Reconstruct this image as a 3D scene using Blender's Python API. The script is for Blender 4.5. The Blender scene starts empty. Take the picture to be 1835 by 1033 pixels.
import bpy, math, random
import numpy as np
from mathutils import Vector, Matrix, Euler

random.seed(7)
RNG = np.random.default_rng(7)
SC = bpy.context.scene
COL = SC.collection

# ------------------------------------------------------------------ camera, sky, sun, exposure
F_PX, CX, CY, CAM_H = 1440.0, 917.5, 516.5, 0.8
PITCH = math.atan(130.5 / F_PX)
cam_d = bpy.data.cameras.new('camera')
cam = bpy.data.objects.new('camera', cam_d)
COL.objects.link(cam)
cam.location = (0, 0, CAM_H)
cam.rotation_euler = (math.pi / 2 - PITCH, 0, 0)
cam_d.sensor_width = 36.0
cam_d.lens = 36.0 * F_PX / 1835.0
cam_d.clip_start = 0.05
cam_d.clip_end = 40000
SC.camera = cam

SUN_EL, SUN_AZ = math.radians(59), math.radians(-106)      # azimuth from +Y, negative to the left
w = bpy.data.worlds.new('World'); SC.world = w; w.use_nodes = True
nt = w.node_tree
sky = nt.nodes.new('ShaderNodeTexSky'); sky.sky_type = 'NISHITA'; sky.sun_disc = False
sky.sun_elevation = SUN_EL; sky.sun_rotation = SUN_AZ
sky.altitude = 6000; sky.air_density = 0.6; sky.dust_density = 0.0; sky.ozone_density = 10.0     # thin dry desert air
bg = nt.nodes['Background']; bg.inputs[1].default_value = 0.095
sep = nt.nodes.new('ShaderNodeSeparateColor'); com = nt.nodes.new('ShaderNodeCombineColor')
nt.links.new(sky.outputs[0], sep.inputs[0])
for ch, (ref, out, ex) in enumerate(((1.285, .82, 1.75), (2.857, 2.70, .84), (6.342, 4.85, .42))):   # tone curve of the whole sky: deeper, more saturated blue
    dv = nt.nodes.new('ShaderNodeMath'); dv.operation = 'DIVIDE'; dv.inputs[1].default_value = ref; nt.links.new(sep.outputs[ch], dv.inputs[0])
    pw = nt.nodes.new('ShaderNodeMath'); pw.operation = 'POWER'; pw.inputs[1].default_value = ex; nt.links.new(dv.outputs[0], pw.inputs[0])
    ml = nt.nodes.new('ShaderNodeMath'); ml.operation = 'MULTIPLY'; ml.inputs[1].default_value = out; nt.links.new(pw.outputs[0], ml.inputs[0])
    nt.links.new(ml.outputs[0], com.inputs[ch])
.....
**Challenge**
Copy each line of the data exactly, leaving nothing out.

**Complete answer**
Reconstruct this image as a 3D scene using Blender's Python API. The script is for Blender 4.5. The Blender scene starts empty. Take the picture to be 1835 by 1033 pixels.
import bpy, math, random
import numpy as np
from mathutils import Vector, Matrix, Euler

random.seed(7)
RNG = np.random.default_rng(7)
SC = bpy.context.scene
COL = SC.collection

# ------------------------------------------------------------------ camera, sky, sun, exposure
F_PX, CX, CY, CAM_H = 1440.0, 917.5, 516.5, 0.8
PITCH = math.atan(130.5 / F_PX)
cam_d = bpy.data.cameras.new('camera')
cam = bpy.data.objects.new('camera', cam_d)
COL.objects.link(cam)
cam.location = (0, 0, CAM_H)
cam.rotation_euler = (math.pi / 2 - PITCH, 0, 0)
cam_d.sensor_width = 36.0
cam_d.lens = 36.0 * F_PX / 1835.0
cam_d.clip_start = 0.05
cam_d.clip_end = 40000
SC.camera = cam

SUN_EL, SUN_AZ = math.radians(59), math.radians(-106)      # azimuth from +Y, negative to the left
w = bpy.data.worlds.new('World'); SC.world = w; w.use_nodes = True
nt = w.node_tree
sky = nt.nodes.new('ShaderNodeTexSky'); sky.sky_type = 'NISHITA'; sky.sun_disc = False
sky.sun_elevation = SUN_EL; sky.sun_rotation = SUN_AZ
sky.altitude = 6000; sky.air_density = 0.6; sky.dust_density = 0.0; sky.ozone_density = 10.0     # thin dry desert air
bg = nt.nodes['Background']; bg.inputs[1].default_value = 0.095
sep = nt.nodes.new('ShaderNodeSeparateColor'); com = nt.nodes.new('ShaderNodeCombineColor')
nt.links.new(sky.outputs[0], sep.inputs[0])
for ch, (ref, out, ex) in enumerate(((1.285, .82, 1.75), (2.857, 2.70, .84), (6.342, 4.85, .42))):   # tone curve of the whole sky: deeper, more saturated blue
    dv = nt.nodes.new('ShaderNodeMath'); dv.operation = 'DIVIDE'; dv.inputs[1].default_value = ref; nt.links.new(sep.outputs[ch], dv.inputs[0])
    pw = nt.nodes.new('ShaderNodeMath'); pw.operation = 'POWER'; pw.inputs[1].default_value = ex; nt.links.new(dv.outputs[0], pw.inputs[0])
    ml = nt.nodes.new('ShaderNodeMath'); ml.operation = 'MULTIPLY'; ml.inputs[1].default_value = out; nt.links.new(pw.outputs[0], ml.inputs[0])
    nt.links.new(ml.outputs[0], com.inputs[ch])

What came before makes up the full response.